— Begin —

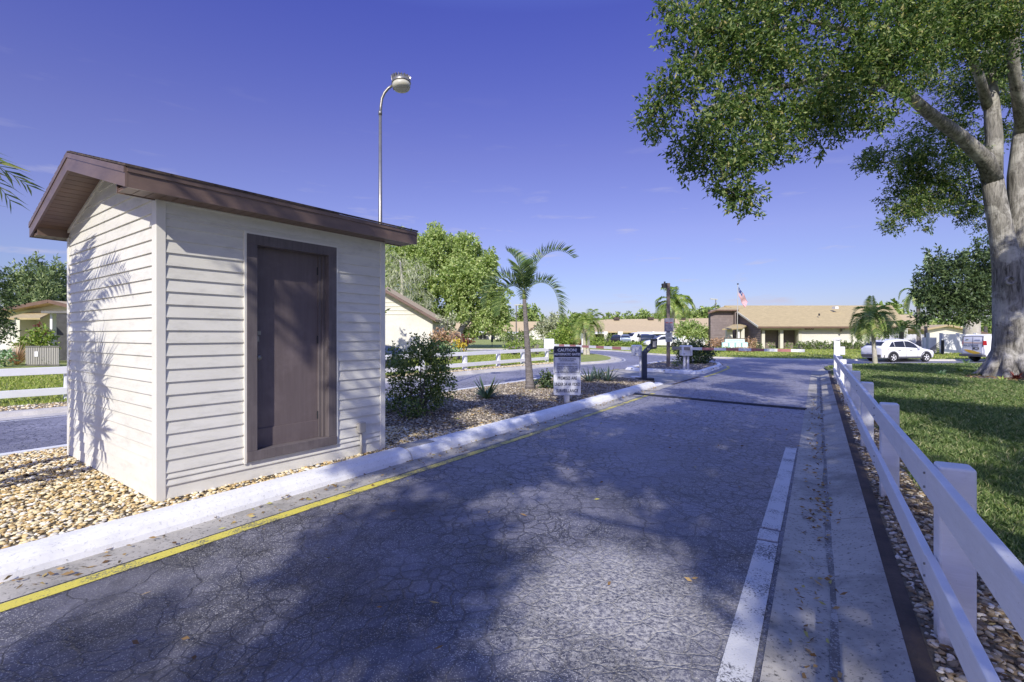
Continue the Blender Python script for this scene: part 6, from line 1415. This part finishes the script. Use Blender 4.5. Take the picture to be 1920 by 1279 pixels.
# far left garden
shrub('green_shrub', 'bright green shrub under the carport at far left', [(62, 638, 26, 14), (80, 630, 26, 16), (50, 645, 26, 10), (88, 645, 26, 12)], 22, .18, M['hedge_leaf'])
shrub('pink_shrub', 'pink flowering shrub top beside the carport post', [(80, 618, 26.5, 8), (72, 625, 26.5, 6)], 18, .18, M['redleaf'])
q = G(32, 684, .085); strapplant('bronze_grass', 'bronze ornamental grass clump at far left', 'grass clump', (q[0], q[1], .08), 240, 1.25, .03, M['pinkleaf'], .9, (.6, 1.5))
q = G(96, 686, .085); strapplant('green_grass_clump', 'green grassy clump against the slatted screen', 'grass clump', (q[0], q[1], .08), 160, .75, .03, M['hedge_leaf'], .9, (.6, 1.5))
shrub('grey_shrub', 'pale grey-green shrub at the left frame edge', [(0, 668, 23, 14), (12, 672, 23, 8), (-20, 665, 23, 18)], 18, .16, M['variegated'])
tree('left_edge_tree', 'dark green tree reaching in at the left frame edge', (PT(-45, 690, 19).x, 19, 0), [([PT(-45, 690, 19), PT(-42, 600, 19), PT(-30, 540, 19)], [.16, .12, .08])],
     [pc(*c) for c in ((-5, 530, 19, 16), (10, 548, 19, 12), (-25, 510, 19, 26), (0, 565, 19, 15), (20, 565, 19, 8), (-20, 580, 19, 24), (0, 610, 19, 16), (12, 625, 19, 10), (-25, 625, 19, 22), (18, 612, 19, 8), (-5, 590, 19, 8))], 22, .15, .06, M['darkleaf'], M['bark'], twigs=7, spread=.25, shell=.4)
def cone_tree(label, px, pyt, d, wpx):
    t = thing('tall_conifer', label, 'conifer', (bpt(px, d), d, 0), 'conifers behind the carport house'); cs = []; zt_ = zz(pyt, d)
    for k in range(9):
        u = k/8; cs.append(((bpt(px, d)+random.uniform(-.4, .4), d+random.uniform(-.4, .4), 2+(zt_-2.2)*u), ((wpx*d/F)*(1-u)**.65*.62+.25, (wpx*d/F)*(1-u)**.65*.62+.25, 1.3)))
    Vv, Ff = cluster_leaves(cs, 3.4, .55, .16, twigs=7, spread=.6, shell=.6, droop=-.8); np_mesh('crown', Vv, Ff, M['conifer'], t)
    MB().cyl((bpt(px, d), d, 0), (bpt(px, d), d, zt_*.8), .25, .05).build('trunk', M['bark'], t)
for lab, px, py, d, w in (('leftmost conifer, just past the dark tree', 30, 513, 64, 22), ('tall pointed conifer behind the gable peak', 72, 496, 66, 24), ('second conifer from the left, slightly lower', 52, 508, 62, 20), ('conifer close to the booth edge', 98, 503, 64, 20), ('conifer mostly hidden by the booth edge', 118, 510, 66, 22), ('lowest conifer filling the gap in the row', 84, 520, 60, 18)): cone_tree(lab, px, py, d, w)
FT = [(930, 594, 14), (952, 596, 10), (985, 586, 13), (996, 583, 12), (1012, 600, 9), (1070, 600, 14), (1082, 598, 10), (1142, 598, 9), (1157, 597, 8), (1176, 598, 10), (1197, 597, 9), (1208, 593, 10), (1221, 599, 8), (1240, 593, 11), (1252, 592, 9), (1273, 594, 10), (1288, 594, 9), (1300, 590, 12), (1318, 589, 13), (1330, 585, 9), (1341, 580, 8), (1660, 578, 14), (1678, 582, 12), (1640, 584, 10), (1700, 600, 12)]
NM = ['behind the left villa roof', 'behind the long villa roof', 'above the clubhouse']
for i, (x, y, r) in enumerate(FT):
    d = 178+random.uniform(-8, 8) if x < 1600 else 110
    lab = 'round-topped pine %s, %s' % (NM[0] if x < 1100 else NM[1] if x < 1330 else NM[2], ['first', 'second', 'third', 'fourth', 'fifth', 'sixth', 'seventh', 'eighth', 'ninth', 'tenth', 'eleventh', 'twelfth', 'thirteenth', 'fourteenth', 'fifteenth', 'sixteenth', 'seventeenth', 'eighteenth', 'nineteenth', 'twentieth', 'twenty-first', 'twenty-second', 'twenty-third', 'twenty-fourth', 'twenty-fifth'][i]+' from the left of the tree line')
    t = thing('distant_pine', lab, 'tree', (bpt(x, d), d, 0), 'distant trees beyond the roofs')
    cs = [pc(x, y, d, r), pc(x-r*.6, y+r*.4, d, r*.6), pc(x+r*.6, y+r*.45, d, r*.6), pc(x, y+r, d, r*.8)]
    Vv, Ff = cluster_leaves(cs, .75, 1.0, .6, twigs=6, spread=.9, shell=.6); np_mesh('crown', Vv, Ff, M['pineleaf'], t)
    MB().cyl((bpt(x, d), d, 0), (bpt(x, d), d, zz(y, d)), .35, .15, 8).build('trunk', M['bark'], t)
Vv, Ff = cluster_leaves([((bpt(x, 230)+random.uniform(-3, 3), 230+random.uniform(-10, 10), 3.5), (9, 6, random.uniform(3.8, 5.8))) for x in range(-500, 2500, 30)], .16, 2.0, 1.3, twigs=6, spread=1.5, shell=.7)
tag(np_mesh('far_woods', Vv, Ff, M['pineleaf']), 'hazy green woodland along the horizon', 'woodland', kind='stuff')

# ================================================================== light, sky, camera
SUN_EL = math.radians(36.); sv = Vector((-.177*math.cos(SUN_EL), -.984*math.cos(SUN_EL), math.sin(SUN_EL)))
sun = bpy.data.lights.new('sun', 'SUN'); sun.energy = 5.0; sun.angle = math.radians(.53); sun.color = (1., .95, .85)
so_ = bpy.data.objects.new('sun', sun); COL.objects.link(so_); so_.location = (-3, -18, 14); so_.rotation_euler = (-sv).to_track_quat('-Z', 'Y').to_euler()
w = bpy.data.worlds.new('World'); scn.world = w; w.use_nodes = True; nt = w.node_tree
for n in list(nt.nodes): nt.nodes.remove(n)
M['red'].node_tree.nodes['Principled BSDF'].inputs['Roughness'].default_value = .6; wo = nt.nodes.new('ShaderNodeOutputWorld'); bg = nt.nodes.new('ShaderNodeBackground'); sk = nt.nodes.new('ShaderNodeTexSky')
sk.sky_type = 'NISHITA'; sk.sun_disc = False; sk.sun_elevation = SUN_EL; sk.sun_rotation = math.atan2(sv.x, sv.y); sk.altitude = 0; sk.air_density = 1.0; sk.dust_density = .4; sk.ozone_density = 3.0
tc = nt.nodes.new('ShaderNodeTexCoord'); sp = nt.nodes.new('ShaderNodeSeparateXYZ'); L(nt, tc.outputs['Generated'], sp.inputs[0])
tint = ramp(nt, sp.outputs[2], TINT)
col = mix(nt, 1.0, sk.outputs[0], tint, 'MULTIPLY')
# small flat clouds low in the sky
mp = nt.nodes.new('ShaderNodeMapping'); mp.inputs['Scale'].default_value = (2.2, 2.2, 14); L(nt, tc.outputs['Generated'], mp.inputs[0])
cn = noise(nt, mp.outputs[0], 3.2, 6, .55, .3)
band = ramp(nt, sp.outputs[2], [(0., .55), (.06, 1.), (.16, .8), (.30, .15), (.45, 0.)])
cl_ = mth(nt, 'MULTIPLY', ramp(nt, cn, [(.60, 0.), (.72, 1.)]), mth(nt, 'MULTIPLY', band, .7))
col = mix(nt, cl_, col, CLOUD)
L(nt, col, bg.inputs[0]); bg.inputs[1].default_value = WSTR; L(nt, bg.outputs[0], wo.inputs[0])
cam = bpy.data.cameras.new('camera'); cam.sensor_width = 36; cam.lens = F/1920*36; cam.clip_start = .05; cam.clip_end = 3000; cam.shift_y = -(639.5-HZ)/1920
co = bpy.data.objects.new('camera', cam); COL.objects.link(co); co.location = (0, 0, H); co.rotation_euler = (math.radians(90), 0, 0); scn.camera = co
scn.view_settings.view_transform = 'Standard'; scn.view_settings.look = 'None'; scn.view_settings.exposure = 0; scn.view_settings.gamma = 1
scn.render.engine = 'CYCLES'; scn.cycles.max_bounces = 6; scn.cycles.transparent_max_bounces = 4
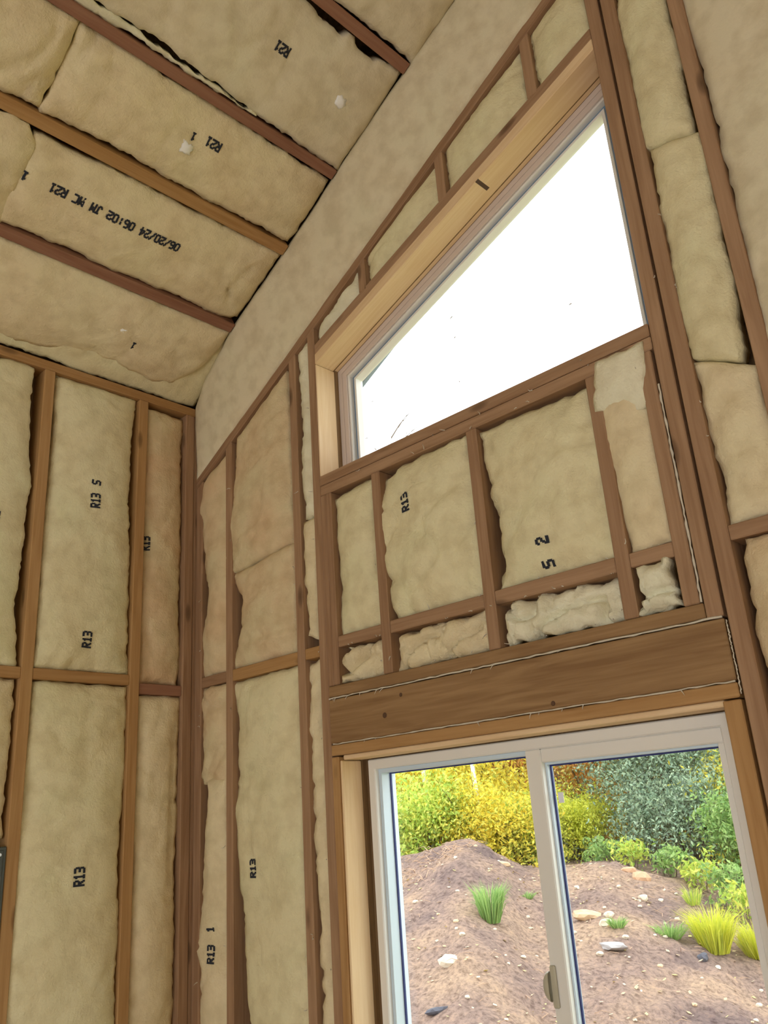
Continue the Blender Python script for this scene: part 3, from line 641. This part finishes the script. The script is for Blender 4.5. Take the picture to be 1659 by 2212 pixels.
# ------------------------------------------------------------------ lower window
def rquad(x0, x1, z0, z1):
    def q(d): return [Vector((x0 + d, z0 + d)), Vector((x1 - d, z0 + d)), Vector((x1 - d, z1 - d)), Vector((x0 + d, z1 - d))]
    return q
w2 = tag(empty('window_2', (1.40, .12, .83)), 'lower sliding window with white vinyl frame looking on a dirt bank', kind='structure')
ring('flashing', -.06, .03, .1095, .1115, M['osb'], w2, rquad(.797, 2.008, .82, 2.032), 0)
ring('window_frame', 0, .030, .094, .175, M['vinyl'], w2, rquad(.819, 1.982, .838, 2.017), .003)
# fixed left light: stepped vinyl stops, dark gasket, glass deeper in the frame
ring('glazing_stop', 0, .012, .110, .172, M['vinyl_blue'], w2, rquad(.849, 1.425, .868, 1.987), .001)
ring('gasket', 0, .004, .146, .152, M['gasket'], w2, rquad(.861, 1.425, .880, 1.9755), 0)
box('glass_pane', .860, 1.415, .150, .155, .879, 1.977, M['glass'], w2, 0)
# meeting stile and right sash
sr = rquad(1.411, 1.957, .866, 1.989)
sa = ring('sliding_sash', 0, .0, .10, .128, M['vinyl'], w2, sr, .0) if False else None
box('meeting_stile', 1.411, 1.459, .098, .150, .868, 1.987, M['vinyl'], w2, .003)
box('sash_top_rail', 1.459, 1.952, .100, .140, 1.952, 1.987, M['vinyl'], w2, .003)
box('sash_bottom_rail', 1.459, 1.952, .100, .140, .868, .903, M['vinyl'], w2, .003)
box('sash_stile', 1.936, 1.952, .100, .140, .903, 1.952, M['vinyl'], w2, .002)
ring('glazing_stop', 0, .006, .116, .142, M['vinyl_blue'], w2, rquad(1.459, 1.936, .903, 1.952), .0005)
ring('gasket', 0, .004, .128, .134, M['gasket'], w2, rquad(1.465, 1.930, .909, 1.946), 0)
box('glass_pane', 1.4645, 1.9305, .134, .138, .9085, 1.9465, M['glass'], w2, 0)
# latch: half-round thumb grip on the left edge of the meeting stile
V = []; F = []; n = 14
for k, (rx, y) in enumerate(((.017, .097), (.020, .090), (.017, .083), (.008, .081))):
    for j in range(n + 1):
        t = math.pi * (.5 + j / n); V.append((1.413 + rx * math.cos(t), y, 1.432 + (rx * 1.7) * math.sin(t)))
for k in range(3):
    for j in range(n): a = k * (n + 1) + j; F.append((a, a + 1, a + n + 2, a + n + 1))
F.append(tuple(range(3 * (n + 1), 4 * (n + 1)))); F.append(tuple(reversed(range(n + 1))))
lt = new_obj('latch', V, F, M['latchm'], w2, True)
box('latch_plate', 1.413, 1.430, .090, .098, 1.385, 1.478, M['latchm'], w2, .003)
box('sticker', 1.476, 1.492, .1325, .1335, 1.850, 1.876, M['sticker'], w2, 0)

# ------------------------------------------------------------------ grey metal panel on the left wall
pn = tag(empty('electrical_panel', (-.03, -.85, 1.2)), 'dark grey metal electrical panel at left edge, between left wall studs', 'electrical panel')
box('cabinet', -.086, .004, -1.028, -.6655, 1.15, 1.838, M['grey_metal'], pn, .003)
box('cover', .0045, .010, -1.018, -.6765, 1.16, 1.828, M['grey_metal'], pn, .002)
disc('screw', (.0104, -.688, 1.815), .006, (1, 0, 0), M['screwm'], pn, .002)

# ------------------------------------------------------------------ roof overhang outside
so = lambda x: 3.195 + .53 * x
ov = tag(empty('trim_1', (1.5, .25, so(1.5))), 'pale roof overhang outside above the high window', kind='structure')
def slope_box(name, x0, x1, y0, y1, f, th, mat, parent):
    return hexa(name, [(x0, y0, f(x0)), (x1, y0, f(x1)), (x1, y1, f(x1)), (x0, y1, f(x0)), (x0, y0, f(x0) + th), (x1, y0, f(x1) + th), (x1, y1, f(x1) + th), (x0, y1, f(x0) + th)], mat, parent, .003)
gap = .16
for i in range(6):
    y = .112 + i * .044; slope_box('soffit_board', -.5, RIDGE, y, y + .0425, lambda x: so(x) + .33, .012, M['soffit'], ov)
slope_box('soffit_board', -.5, RIDGE, .376, .395, lambda x: so(x), .34, M['soffit'], ov)
slope_box('roof_deck', -.5, RIDGE, .11, .42, lambda x: so(x) + .345, .03, M['osb'], ov)
slope_box('fascia_board', -.5, RIDGE, .396, .415, lambda x: so(x) + .02, .36, M['soffit'], ov)

# ------------------------------------------------------------------ ground outside
CW = [(-4, 1.2), (-2.4, 1.38), (-1.5, 1.45), (-1.0, 1.66), (-.65, 1.5), (-.33, 1.22), (.5, 1.28), (1.33, 1.0), (1.84, .8), (4, .6)]
def gz(x, y):
    s = (x - 2.777) * -.56 + (y + 1.833) * .83; w_ = (x - 2.777) * .83 + (y + 1.833) * .56
    k0 = w_ * 9.5 / max(s, 3)
    c = (lin(CW, k0 - .1) + lin(CW, k0 + .1) + lin(CW, k0)) / 3
    if s <= 9.5:
        t = max(0, (s - 2.6) / 6.9); z = -.3 + (c + .3) * t
    else:
        b_ = 1.15 + .05 * (s - 9.5) + (.12 * (s - 14) if s > 14 else 0); k = min(1, (s - 9.5) / 1.5); k = k * k * (3 - 2 * k)
        z = c * (1 - k) + b_ * k
    return z
def gzn(x, y):
    p = Vector((x, y, 0))
    a = noise.noise(p * 1.3) * .06 + noise.noise(p * 3.5 + Vector((3, 0, 0))) * .03 + noise.noise(p * 8) * .032 + noise.noise(p * 20) * .012
    return gz(x, y) + a
dm, nt, b = newmat('bare_dirt'); L = nt.links.new
t = nt.nodes.new('ShaderNodeTexCoord')
n1 = nt.nodes.new('ShaderNodeTexNoise'); n1.inputs['Scale'].default_value = 1.4; n1.inputs['Detail'].default_value = 6; L(t.outputs['Object'], n1.inputs[0])
r1 = ramp(nt, [(.35, (.19, .135, .125)), (.5, (.31, .215, .175)), (.66, (.42, .29, .205))]); L(n1.outputs[0], r1.inputs[0])
n2 = nt.nodes.new('ShaderNodeTexNoise'); n2.inputs['Scale'].default_value = 26; n2.inputs['Detail'].default_value = 6; n2.inputs['Roughness'].default_value = .7; L(t.outputs['Object'], n2.inputs[0])
r2 = ramp(nt, [(.36, (.55, .52, .52)), (.52, (1, 1, 1)), (.68, (1.35, 1.28, 1.15))]); L(n2.outputs[0], r2.inputs[0])
mm = nt.nodes.new('ShaderNodeMixRGB'); mm.blend_type = 'MULTIPLY'; mm.inputs[0].default_value = 1; L(r1.outputs[0], mm.inputs[1]); L(r2.outputs[0], mm.inputs[2])
L(mm.outputs[0], b.inputs['Base Color']); b.inputs['Roughness'].default_value = 1; b.inputs['Specular IOR Level'].default_value = .1
bp = nt.nodes.new('ShaderNodeBump'); bp.inputs['Strength'].default_value = .9; bp.inputs['Distance'].default_value = .03; L(n2.outputs[0], bp.inputs['Height']); L(bp.outputs[0], b.inputs['Normal'])
def grid(name, x0, x1, y0, y1, st, fz, mat, skirt=None):
    nx = int((x1 - x0) / st); ny = int((y1 - y0) / st)
    V = [(x0 + (x1 - x0) * i / nx, y0 + (y1 - y0) * j / ny, fz(x0 + (x1 - x0) * i / nx, y0 + (y1 - y0) * j / ny)) for j in range(ny + 1) for i in range(nx + 1)]
    F = [(j * (nx + 1) + i, j * (nx + 1) + i + 1, (j + 1) * (nx + 1) + i + 1, (j + 1) * (nx + 1) + i) for j in range(ny) for i in range(nx)]
    return new_obj(name, V, F, mat, None, True)
ground = tag(grid('dirt_bank', -6.4, 1.6, .8, 9.2, .045, gzn, dm), 'bare brown dirt bank rising outside the lower window', kind='structure')
def far_z(x, y):
    if -6.3 < x < 1.5 and .9 < y < 9.1: return gz(x, y) - .25
    return gz(x, y) - .01
um, nt, b = newmat('leafy_undergrowth'); L = nt.links.new
t = nt.nodes.new('ShaderNodeTexCoord'); n1 = nt.nodes.new('ShaderNodeTexNoise'); n1.inputs['Scale'].default_value = 2.2; n1.inputs['Detail'].default_value = 8; L(t.outputs['Object'], n1.inputs[0])
r1 = ramp(nt, [(.35, (.16, .20, .08)), (.48, (.34, .38, .12)), (.58, (.55, .46, .14)), (.7, (.40, .26, .12))]); L(n1.outputs[0], r1.inputs[0]); L(r1.outputs[0], b.inputs['Base Color']); b.inputs['Roughness'].default_value = 1
gf = tag(grid('far_ground', -30, 12, .12, 36, .4, far_z, um), 'ground beyond the dirt bank', kind='structure')

# stones -------------------------------------------------------------------
def stone(name, x, y, size, asp, col, label, group, seed, rz=0.0, cat='rock', sink=.3):
    rr = random.Random(seed); bm = bmesh.new(); bmesh.ops.create_icosphere(bm, subdivisions=2, radius=1)
    for v in bm.verts:
        n_ = noise.noise(v.co * 1.3 + Vector((seed, 0, 0))) * .35 + noise.noise(v.co * 3 + Vector((0, seed, 0))) * .1
        v.co *= (1 + n_); v.co.x *= size * asp[0]; v.co.y *= size * asp[1]; v.co.z *= size * asp[2]
        if v.co.z > size * asp[2] * .75: v.co.z = size * asp[2] * (.75 + (v.co.z / (size * asp[2]) - .75) * .3)
    me = bpy.data.meshes.new(name); bm.to_mesh(me); bm.free(); me.materials.append(col)
    o = bpy.data.objects.new(name, me); C.objects.link(o); o.location = (x, y, gzn(x, y) + size * asp[2] * (1 - sink) * .7); o.rotation_euler = (rr.uniform(-.2, .2), rr.uniform(-.2, .2), rz)
    return tag(o, label, cat, group)
rk_o = plain('ochre_stone', (.62, .44, .27), .85); rk_g = plain('grey_stone', (.36, .33, .32), .85); rk_p = plain('pale_stone', (.66, .57, .44), .85); rk_r = plain('rusty_stone', (.55, .33, .20), .85); rk_d = plain('dark_stone', (.09, .09, .11), .8)
ST = [(-1.58, 4.94, .10, (1.3, .55, .5), rk_o, 'long ochre stone right of the meeting stile', .9), (-1.43, 5.05, .045, (1, .8, .7), rk_p, 'small pale stone behind the round one', 0), (-1.33, 4.83, .055, (1.1, .8, .7), rk_p, 'small pale round stone beside the green weed', .2),
      (-1.09, 4.49, .11, (1.4, .7, .3), rk_g, 'flat grey slab stone in mid slope', -.5), (-1.77, 6.30, .085, (1, .8, .8), rk_r, 'rusty block stone at foot of the shrubs', .3), (-1.92, 6.34, .07, (1.2, .7, .6), rk_r, 'tilted rusty stone left of the block stone', .9),
      (-1.71, 3.29, .065, (1.2, .8, .7), rk_p, 'pale egg-shaped stone low in the left pane', .3), (-.63, 5.00, .045, (1, .9, .8), rk_d, 'dark stone under the bright grass clump', 0), (-2.75, 5.4, .06, (1.2, .8, .5), rk_o, 'ochre chip on the right flank of the mound', .4),
      (-1.42, 2.8, .055, (1.3, .8, .5), rk_d, 'grey stone at the bottom of the left pane', .6), (-1.50, 5.79, .045, (1, .9, .8), rk_p, 'pale pebble in mid slope below the rusty stones', 0)]
for i, (x, y, sz, asp, mt, lab, rz) in enumerate(ST): stone('rock', x, y, sz, asp, mt, lab, 'stones on the dirt bank', i * 3 + 1, rz)
rr = random.Random(21); protos = []
for i in range(130):
    x = rr.uniform(-4.3, .3); y = rr.uniform(2.4, 6.8)
    if (x - 2.777) * -.56 + (y + 1.833) * .83 > 9.3: continue
    sz = rr.uniform(.010, .028); mt = rr.choice([rk_p, rk_o, rk_g, rk_p, rk_r])
    if len(protos) < 6:
        o = stone('pebble', x, y, 1, (1, .8, .65), mt, 'small pebble scattered on the dirt bank', 'pebbles scattered on the dirt bank', 50 + i, 0, 'pebble'); protos.append(o)
    else:
        o = rr.choice(protos).copy(); C.objects.link(o)
    o.scale = (sz, sz, sz); o.rotation_euler = (0, 0, rr.uniform(0, 6)); o.location = (x, y, gzn(x, y) + sz * .3)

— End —

> Stated task
Using the records above, say how many lines include the string "picture". Only the number is wanted.

> Full response
2